RTOs typically run two energy markets: the day-ahead and real-time markets. The day-ahead market, which represents about 95 percent of energy transactions, is based on forecasted load for the next day and typically occurs the prior morning in order to allow generators time to prepare for operation. The remaining energy market transactions take place in the real-time market, which is typically run once every hour and once every five minutes to account for real-time load changes that must be balanced at all times with supply.

RTOs use energy markets to decide which units to dispatch, or run, and in what order. In the day-ahead market, RTOs compile the list of generators available for next-day dispatch and order them from least expensive to most expensive to operate. For example, since wind plants operate without fuel, they are able to bid $0 into the energy market and get dispatched first. Dispatching units by lowest cost allows the market to meet energy demand at the lowest possible price. During periods of high demand, wholesale prices rise accordingly because more high-cost units need to be dispatched to meet electric load.

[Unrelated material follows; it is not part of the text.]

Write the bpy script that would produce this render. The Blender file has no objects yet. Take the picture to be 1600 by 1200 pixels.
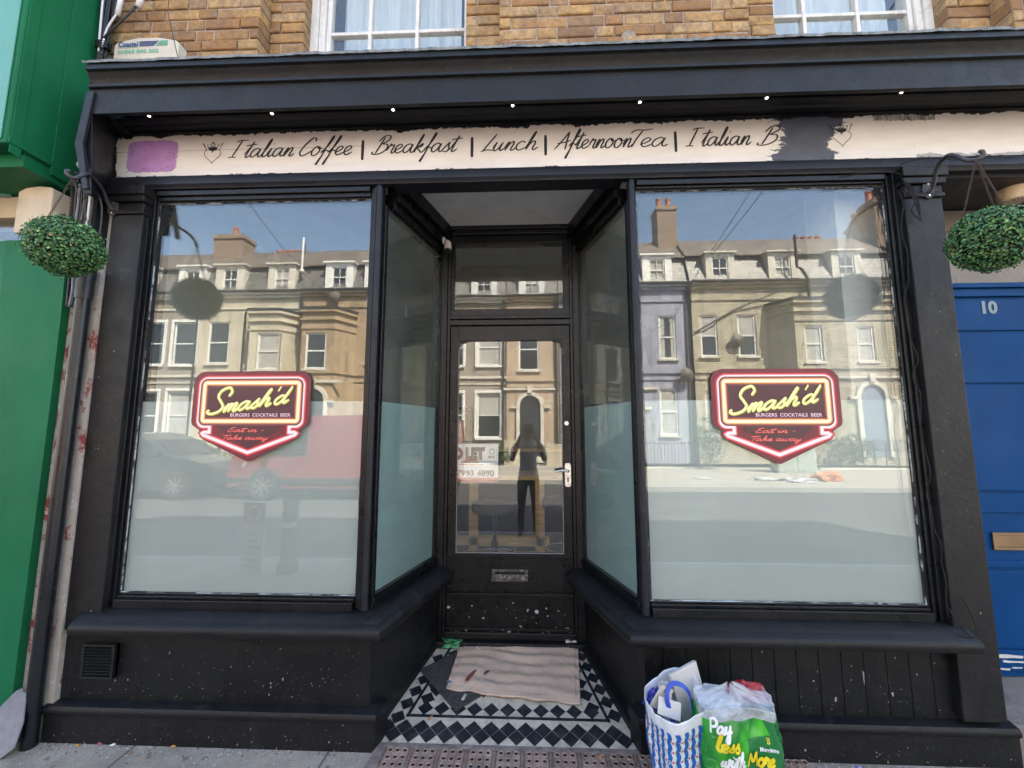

Base wholesale market prices typically reflect the price for power when it can flow freely without transmission constraints across the RTO’s territory. When that is not possible, RTOs account for congestion on transmission lines by allowing prices to differ by location. As a result, areas with high demand and scarce electric resources typically have higher prices than those with abundant generation relative to load.

Capacity Markets

Electricity retailers are required by the North American Electric Reliability Corporation (NERC), an independent organization that ensures grid reliability, to support enough generating capacity to meet forecasted load plus a reserve margin to maintain grid reliability. Some RTOs run a capacity auction to provide retailers with a way to procure their capacity requirements while also enabling generators to recover fixed costs, i.e., costs that do not vary with electricity production, that may not be covered in the energy markets alone.

The capacity market auction works as follows: generators set their bid price at an amount equal to the cost of keeping their plant available to operate if needed. Similar to the energy market, these bids are arranged from lowest to highest. Once the bids reach the required quantity that all the retailers collectively must acquire to meet expected peak demand plus a reserve margin, the market “clears”, or supply meets demand. At this point, generators that “cleared” the market, or were chosen to provide capacity, all receive the same clearing price which is determined by the bid price of the last generator used to meet demand.

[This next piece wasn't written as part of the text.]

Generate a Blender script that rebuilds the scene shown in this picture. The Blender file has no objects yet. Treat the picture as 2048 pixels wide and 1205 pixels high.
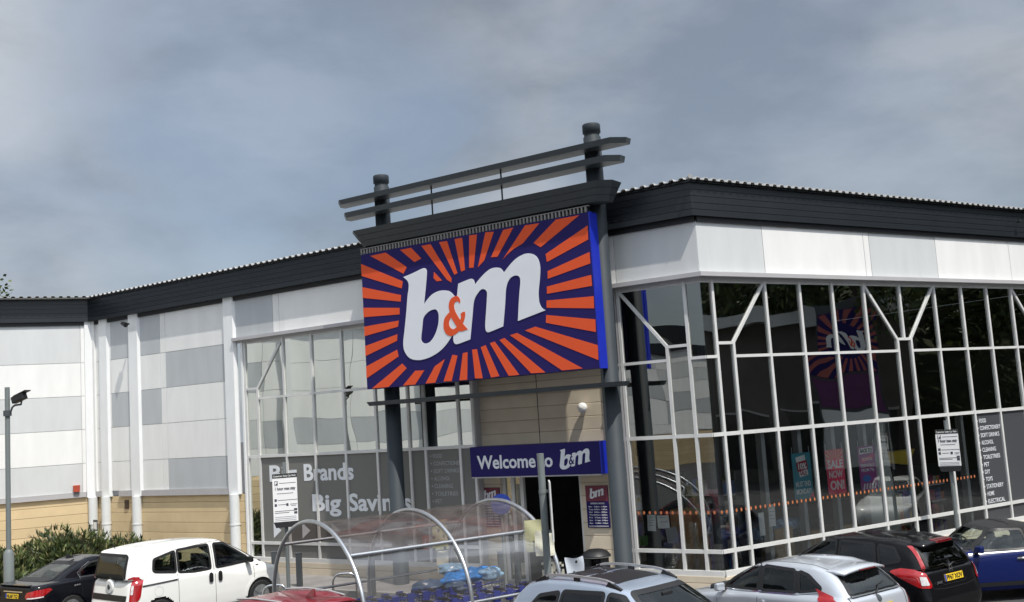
import bpy, bmesh, math, random
import numpy as np
from mathutils import Vector, Matrix
random.seed(7)
SC = bpy.context.scene
COL = SC.collection
PI = math.pi

# ------------------------------------------------------------------ camera
cam_d = bpy.data.cameras.new("camera")
cam = bpy.data.objects.new("camera", cam_d)
COL.objects.link(cam)
RGT = Vector((.997887, .007326, -.064552)); UPV = Vector((.064966, -.112527, .991523)); FWD = Vector((0, .993622, .112765))
mw = Matrix.Identity(4)
for i in range(3):
    mw[i][0] = RGT[i]; mw[i][1] = UPV[i]; mw[i][2] = -FWD[i]
mw[0][3], mw[1][3], mw[2][3] = 0, 0, 3.45
cam.matrix_world = mw
cam_d.sensor_fit = 'HORIZONTAL'; cam_d.sensor_width = 36; cam_d.lens = 36 * 2047.6 / 2048
cam_d.clip_start = .1; cam_d.clip_end = 3000
SC.camera = cam

# ------------------------------------------------------------------ sky, sun, exposure
SUN_AZ = math.radians(147)      # clockwise from +y
SUN_EL = math.radians(62)
sdir = Vector((math.sin(SUN_AZ) * math.cos(SUN_EL), math.cos(SUN_AZ) * math.cos(SUN_EL), math.sin(SUN_EL)))
w = bpy.data.worlds.new("World"); SC.world = w; w.use_nodes = True
nt = w.node_tree; N = nt.nodes; Lk = nt.links
for n in list(N): N.remove(n)
out = N.new('ShaderNodeOutputWorld'); bg = N.new('ShaderNodeBackground'); bg.inputs[1].default_value = .1
sky = N.new('ShaderNodeTexSky'); sky.sky_type = 'NISHITA'; sky.sun_disc = False
sky.sun_elevation = SUN_EL; sky.sun_rotation = SUN_AZ; sky.air_density = 1.0; sky.dust_density = 2.0
tc = N.new('ShaderNodeTexCoord')
def mth(op, a, b=None, c=None):
    m = N.new('ShaderNodeMath'); m.operation = op
    for i, v in enumerate((a, b, c)):
        if v is None: continue
        if isinstance(v, (int, float)): m.inputs[i].default_value = v
        else: Lk.new(v, m.inputs[i])
    return m.outputs[0]
mp = N.new('ShaderNodeMapping'); mp.inputs['Scale'].default_value = (1, 1, 2.1); mp.inputs['Location'].default_value = (.35, .2, .1)
Lk.new(tc.outputs['Generated'], mp.inputs[0])
n1 = N.new('ShaderNodeTexNoise'); n1.inputs['Scale'].default_value = 2.1; n1.inputs['Detail'].default_value = 7; n1.inputs['Roughness'].default_value = .52; n1.inputs['Distortion'].default_value = .35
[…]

Payments to generators in the capacity market are essentially a reward for that generator being available to operate and provide electricity if needed. Consequently, if generators are unavailable to operate during a time when they are called upon, they may face fees under capacity performance requirements.

Ancillary Services Market

RTOs use the ancillary services market to reward other attributes that are not covered in the energy or capacity markets. Ancillary services typically include functions that help maintain grid frequency and provide short-term backup power if a generating unit stops.